Pero algo cocinaban las buenas intenciones, además de aparente fracaso, en este laboratorio de escuelas activas e ideologías de emancipación; los títeres que nos enseñaban valores no nos salvaron, nos dieron herramientas para reconocer el desastre y, aún más importante, para reírnos de él.
Nuestra infancia floreció y se marchitó en un mismo escenario; en una educación cargada de contenido crítico, pero desprovista de experiencia para enraizarlo. Como adultos, cargamos con la conciencia del colapso; hemos visto los proyectos más nobles desaparecer bajo el peso de la realidad y a el mundo cambiar para peor, por lo menos para personas como nosotros.
Y así como la ruina de los grandes discursos es lo primero que nos abrazó en el espacio sagrado de la infancia, ahora abrazamos el proyecto fallido que somos con el mismo humor con el que se nos presentó.

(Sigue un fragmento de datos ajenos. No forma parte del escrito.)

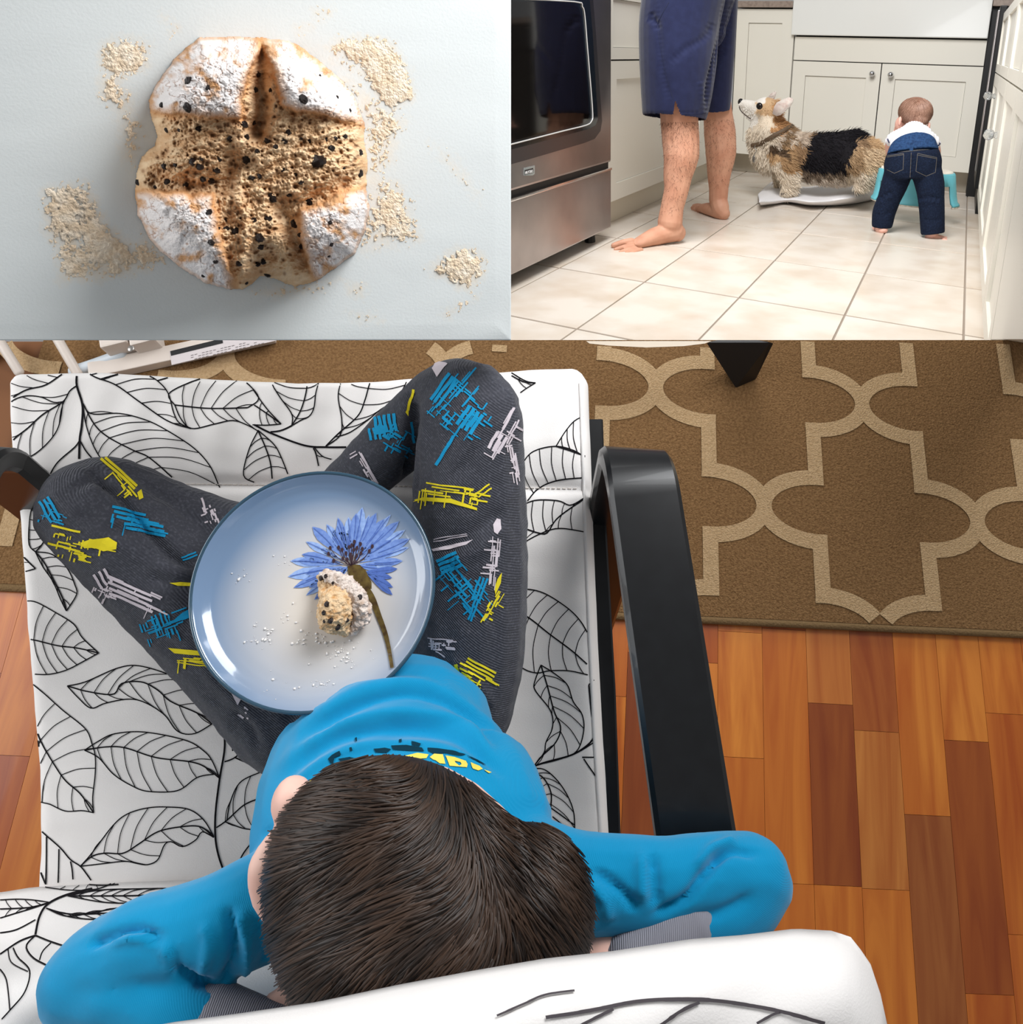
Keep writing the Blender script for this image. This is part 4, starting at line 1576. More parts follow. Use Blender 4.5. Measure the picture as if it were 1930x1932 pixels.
sp = np.array(W(643, 1142, PZ + .017))
scn = root('bread_piece', sp - np.array([0, 0, .016]), 'bitten piece of fruit bread lying on the pale blue plate', 'bread')
crm = mat('bread_crumb_pale', (226, 196, 158), .9, .1, noise=(190, (196, 148, 96), .45, .7), bump=(260, 1.0))
crk = mat('bread_crust_floury', (222, 208, 198), .9, .1, noise=(120, (178, 150, 128), .45, .72), bump=(240, 1.0))
px1 = pxsize(sp, 1)
ex, ey = np.array([1, 0, 0]), np.array([0, 1, 0])
b_ = MB()
b_.ball(np.array(W(634, 1150, PZ + .016)), [ex * 34 * px1, ey * 46 * px1, np.array([0, 0, .017])], 20, 12)
b_.tube([W(606, 1088, PZ + .010), W(618, 1108, PZ + .013), W(630, 1135, PZ + .016)], [8 * px1, 19 * px1, 30 * px1], 14, .55, (0, 0, 1))
b_.ball(np.array(W(645, 1182, PZ + .011)), [ex * 18 * px1, ey * 18 * px1, np.array([0, 0, .010])], 16, 10)
me = remesh(b_, .0011, 2)
cc, nn = co_of(me), no_of(me)
s = np.array([mnoise.fractal(Vector(q) * 190, .7, 2.0, 4) for q in cc]) * .0018 + np.array([mnoise.noise(Vector(q) * 420) for q in cc]) * .0008
cc = cc + nn * s[:, None]
cc[:, 2] = np.maximum(cc[:, 2], PZ + .0004)
set_co(me, cc)
link('crumb', me, crm, scn)
b_ = MB()
b_.tube([W(612, 1084, PZ + .014), W(650, 1100, PZ + .018), W(674, 1130, PZ + .016), W(682, 1160, PZ + .012), W(668, 1190, PZ + .008)], [.004, .0075, .0085, .008, .004], 14)
me = remesh(b_, .0011, 2)
cc, nn = co_of(me), no_of(me)
s = np.array([mnoise.fractal(Vector(q) * 220, .7, 2.0, 4) for q in cc]) * .0022
cc = cc + nn * s[:, None]
cc[:, 2] = np.maximum(cc[:, 2], PZ + .0004)
set_co(me, cc)
link('crust', me, crk, scn)
cur = mat('currant_dark', (34, 22, 20), .35, .4, bump=(500, .6))
trn = bvh(*[o for o in scn.children])
for x, y, r in ((606, 1090, 5), (615, 1087, 4), (616, 1140, 5), (611, 1156, 4), (624, 1171, 5), (637, 1183, 5.5), (678, 1127, 6), (612, 1172, 3.5), (655, 1170, 3.5), (668, 1200, 3), (628, 1100, 3)):
    p, n = cast(trn, x, y, 0)
    if p is not None:
        rr = pxsize(p, r)
        lumpy('currant', np.array(p), (rr, rr * 1.2, rr * .7), rr * .3, 300, cur, scn, 10)
cb = MB()
for cx0, cy0, sx, sy, n in ((505, 1190, 5, 6, 14), (452, 1092, 9, 8, 12), (487, 1208, 14, 5, 16), (600, 1206, 22, 7, 26), (648, 1235, 16, 10, 34), (605, 1292, 14, 6, 16), (540, 1165, 6, 4, 5), (560, 1240, 60, 50, 30), (640, 1222, 30, 12, 14), (480, 1180, 3, 3, 5), (534, 1055, 12, 8, 5)):
    for k in range(n):
        x, y = cx0 + rng.normal() * sx, cy0 + rng.normal() * sy
        p, nn_ = cast(trd, x, y, 0.0004)
        if p is None:
            continue
        r_ = 0.0003 + 0.0009 * rng.random() ** 2
        cb.ball(np.array(p), (r_ * rng.uniform(.7, 1.4), r_ * rng.uniform(.7, 1.4), r_ * .7), 5, 3)
o = cb.build('bread_crumbs', mat('white_crumb', (240, 236, 232), .8), None, True)
tag(o, 'tiny white crumbs scattered over the pale blue plate', 'crumbs', None, 'stuff')
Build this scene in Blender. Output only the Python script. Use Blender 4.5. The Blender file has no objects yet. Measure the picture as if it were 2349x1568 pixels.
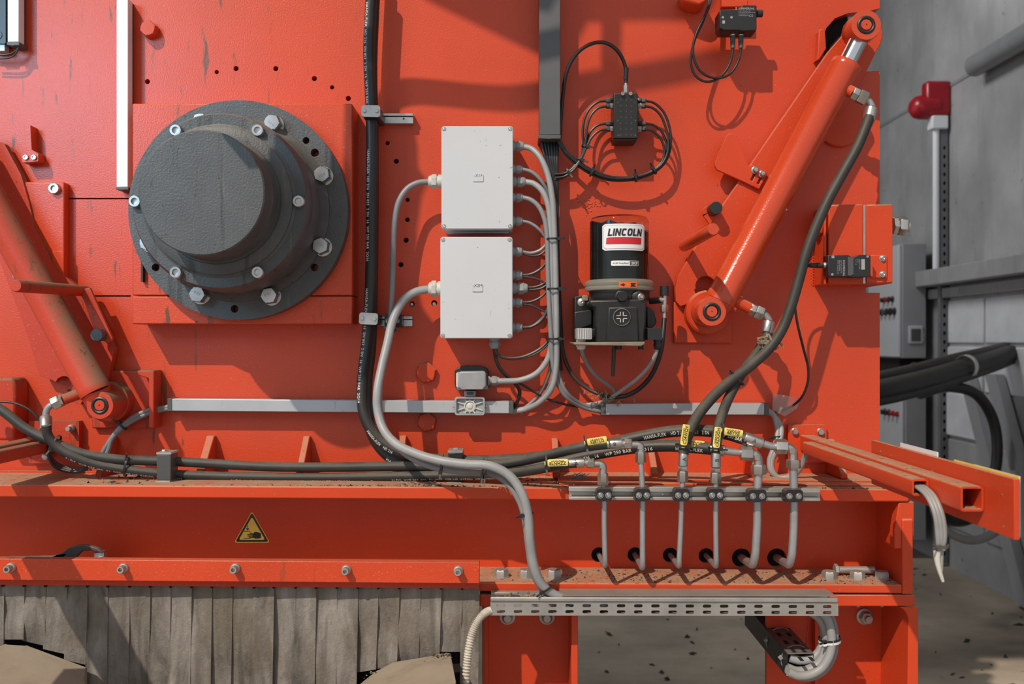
import bpy, bmesh, math, random
from mathutils import Vector, Matrix, geometry
random.seed(7)
S = bpy.context.scene
COL = S.collection
PI = math.pi
# ------------------------------------------------------------------ camera, world, lamps, exposure
D, CX, CY, CZ = 2.2, 1174.5, 784.0, 1.4        # camera distance to the panel, picture centre, camera height
cam = bpy.data.cameras.new('camera'); cam.sensor_width = 36; cam.lens = 36 * 2200 / 2349
cam.clip_start = 0.05; cam.clip_end = 60
cam.dof.use_dof = True; cam.dof.focus_distance = 2.0; cam.dof.aperture_fstop = 5.0
co = bpy.data.objects.new('camera', cam); COL.objects.link(co)
co.location = (0, -D, CZ); co.rotation_euler = (PI / 2, 0, 0)
S.camera = co
w = bpy.data.worlds.new('hall_daylight'); S.world = w; w.use_nodes = True
bg = w.node_tree.nodes['Background']
bg.inputs[0].default_value = (0.94, 0.96, 1.0, 1); bg.inputs[1].default_value = 0.58
def lamp(name, kind, energy, color, loc, direction, **kw):
    l = bpy.data.lights.new(name, kind); l.energy = energy; l.color = color
    for k, v in kw.items(): setattr(l, k, v)
    o = bpy.data.objects.new(name, l); COL.objects.link(o); o.location = loc
    o.rotation_euler = Vector(direction).to_track_quat('-Z', 'Y').to_euler()
    return o
SUND = Vector((0.64, 1.0, -1.14))
lamp('sun', 'SUN', 3.4, (1.0, 0.86, 0.70), (-3, -5, 6), SUND, angle=math.radians(0.75))
lamp('work_light', 'AREA', 3.6, (0.36, 0.72, 1.0), (-1.95, -1.85, 2.42), (0.88, 1.85, -0.46), shape='SQUARE', size=0.7, spread=math.radians(62))
lamp('background_fill', 'AREA', 62, (1.0, 0.98, 0.95), (0.7, 2.9, 4.1), (0.6, 0.25, -1.0), shape='SQUARE', size=0.9)  # added unseen fill light that brightens the wall and cabinets behind
S.view_settings.view_transform = 'Standard'; S.view_settings.look = 'None'
S.view_settings.exposure = 0.0; S.view_settings.gamma = 1.0; S.view_settings.use_curve_mapping = False

# ------------------------------------------------------------------ helpers
def U(px, py, d=0.0):
    """a point of the photograph at d metres in front of the machine's side panel"""
    s = (D - d) / D / 1000.0
    return Vector(((px - CX) * s, -d, CZ + (CY - py) * s))
def RR(r, d=0.0): return r * (D - d) / D / 1000.0
ORIG = {}
def root_of(o):
    while o.parent: o = o.parent
    return o
def thing(name, label, cat, loc, group=None):
    o = bpy.data.objects.new(name, None); COL.objects.link(o); o.empty_display_size = 0.02
    o.location = loc; o['label'] = label; o['category'] = cat
    if group: o['group'] = group
    ORIG[o.name] = Vector(loc)
    return o
def tag(o, label, cat, group=None):
    o['label'] = label; o['category'] = cat
    if group: o['group'] = group
    return o
def catmull(pts, n=8):
    P = [Vector(p) for p in pts]
    if len(P) == 2: return [P[0].lerp(P[1], i / n) for i in range(n + 1)]
    P = [P[0] * 2 - P[1]] + P + [P[-1] * 2 - P[-2]]
    out = []
    for i in range(1, len(P) - 2):
        p0, p1, p2, p3 = P[i - 1:i + 3]
        t0 = 0; t1 = t0 + max((p1 - p0).length, 1e-6) ** .5; t2 = t1 + max((p2 - p1).length, 1e-6) ** .5; t3 = t2 + max((p3 - p2).length, 1e-6) ** .5
        for k in range(n):
            t = t1 + (t2 - t1) * k / n
            A1 = p0 * ((t1 - t) / (t1 - t0)) + p1 * ((t - t0) / (t1 - t0))
            A2 = p1 * ((t2 - t) / (t2 - t1)) + p2 * ((t - t1) / (t2 - t1))
            A3 = p2 * ((t3 - t) / (t3 - t2)) + p3 * ((t - t2) / (t3 - t2))
            B1 = A1 * ((t2 - t) / (t2 - t0)) + A2 * ((t - t0) / (t2 - t0))
            B2 = A2 * ((t3 - t) / (t3 - t1)) + A3 * ((t - t1) / (t3 - t1))
            out.append(B1 * ((t2 - t) / (t2 - t1)) + B2 * ((t - t1) / (t2 - t1)))
    out.append(P[-2].copy())
    return out
def PX(pts, d=0.05):
    """pixel path -> world points; d a number, or (start, end); a third item in a point wins"""
    n = len(pts); out = []
    for i, p in enumerate(pts):
        if len(p) == 3: dd = p[2]
        elif isinstance(d, tuple): dd = d[0] + (d[1] - d[0]) * i / max(n - 1, 1)
        else: dd = d
        out.append(U(p[0], p[1], dd))
    return out
def basis(ax):
    ax = Vector(ax).normalized()
    a = Vector((0, 0, 1)) if abs(ax.z) < .9 else Vector((1, 0, 0))
    u = ax.cross(a).normalized(); v = ax.cross(u).normalized()
    return ax, u, v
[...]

La ironía política e infantil de 31 minutos -que se hace presente maravillosamente en el Tiny Desk que acabo de escuchar-, radica en el tipo de humor que encarna: Nos regresa al paradigma del conflicto del infante, pero ya no nos enseña nada; nos recuerda que alguna vez pensamos que podíamos aprenderlo todo, y en esa ternura del imposible, comenzamos a bailar y cantar por la sala las melodías que condensan la esperanza muerta que nos vio nacer como proyecto.
Es el gozo, o la decisión sobre el gozo, el único gesto posible ante la caída de todas las promesas; lo que surge en el instante en el que algo roto vuelve a brillar. No hay redención, sino parodia: reír por costumbre; cantar canciones, tan absurdas como inteligentes, porque el silencio sería peor.
Reposicionar el humor infantil como estandarte dentro de lo adulto poco tiene de resistencia o celebración; es la forma que hemos encontrado de no rendirnos sin tener que creer en nada excepto en lo propio; la esperanza degradada que se vuelve perseverancia del deseo. Nos llaman cínicos, y tal vez tengan razón.
Slavoj Žižek, en un tono opuesto al característico optimismo benjaminiano, y aportando un tono más irónico, nos dice:
“Sabemos muy bien lo que hacemos, pero aun así lo hacemos” (Žižek, 1989, p. 33).
Esta frase central de El sublime objeto de la ideología (1989), bien podría ser el lema de la adultez post-infancia-progre; Para el autor, el gozo no es simplemente placer, sino un exceso capaz de atravesar al sujeto, aun cuando la ilusión se ha desmoronado.
Sabemos muy bien que las premisas que se nos brindaron como básicas, -justicia, mundo ético, educación transformadora, amor a la creación-, no espejean en el mundo real con la misma obviedad con la que se nos fueron dadas. y, aun así, algunos de nosotros seguimos buscando momentos de intensidad que nos conecten con una infancia que, a final de cuentas, priorizó con ternura nuestro juego y nuestra risa.
Cuando los personajes de 31 Minutos hablan sobre desastres, noticias absurdas o la incompetencia del mundo adulto, nuestra risa no viene de la inocencia, sino de haber aprendido a reconocer la catástrofe y permitirnos gozarla. El humor aquí es conciencia de que todo está roto, y aun así seguir bailando, cantando y prestando atención.
Žižek diría que la ideología no desaparece con la ironía; sobrevive gracias a ella. Dicho de otro modo; mirar el colapso, reírse de él y emocionarse con un títere que canta es un acto consciente y, paradójicamente, liberador. La risa se convierte entonces en un acto de resistencia poética; no salva al mundo, pero mantiene viva la chispa de nuestra mirada analítica y juguetona. En este gesto, sostenemos nuestra humanidad y nuestra infancia crítica intacta.
Quizás después de todo, y siendo ya lunes en la tarde, el legado de nuestra infancia progre no era cambiar al mundo, sino aprender a mirarlo con una mezcla propia entre lucidez y ternura. Tal vez no somos el experimento fallido de una educación progresista, sino su consecuencia natural; adultos que aprendieron demasiado pronto que la lucidez, cuando no ilumina, quema.
Escuchando el Tiny Desk de 31 Minutos recuerdo notar que la voz de Tulio Triviño está un poco gastada, como la nuestra; desafinados, autoconscientes, moviéndonos entre la burla y el afecto, jugando a que existe aún un sentido.
Tal vez todo esto –la crítica, la ternura, los títeres y la ironía- no eran una promesa, sino un ensayo general para el vacío; aprendimos a dudar con método, a reír con conciencia y a fallar con estilo. En el fondo, defiendo esa especie de belleza: abrazar la inteligencia melancólica que sabe encontrar sentido en los escombros. Y así seguimos: adultos lúcidos que agradecen, un lunes por la mañana, que el títere cantante todavía provoque una sonrisa, aunque sepamos que no hay nada que esperar después de ella.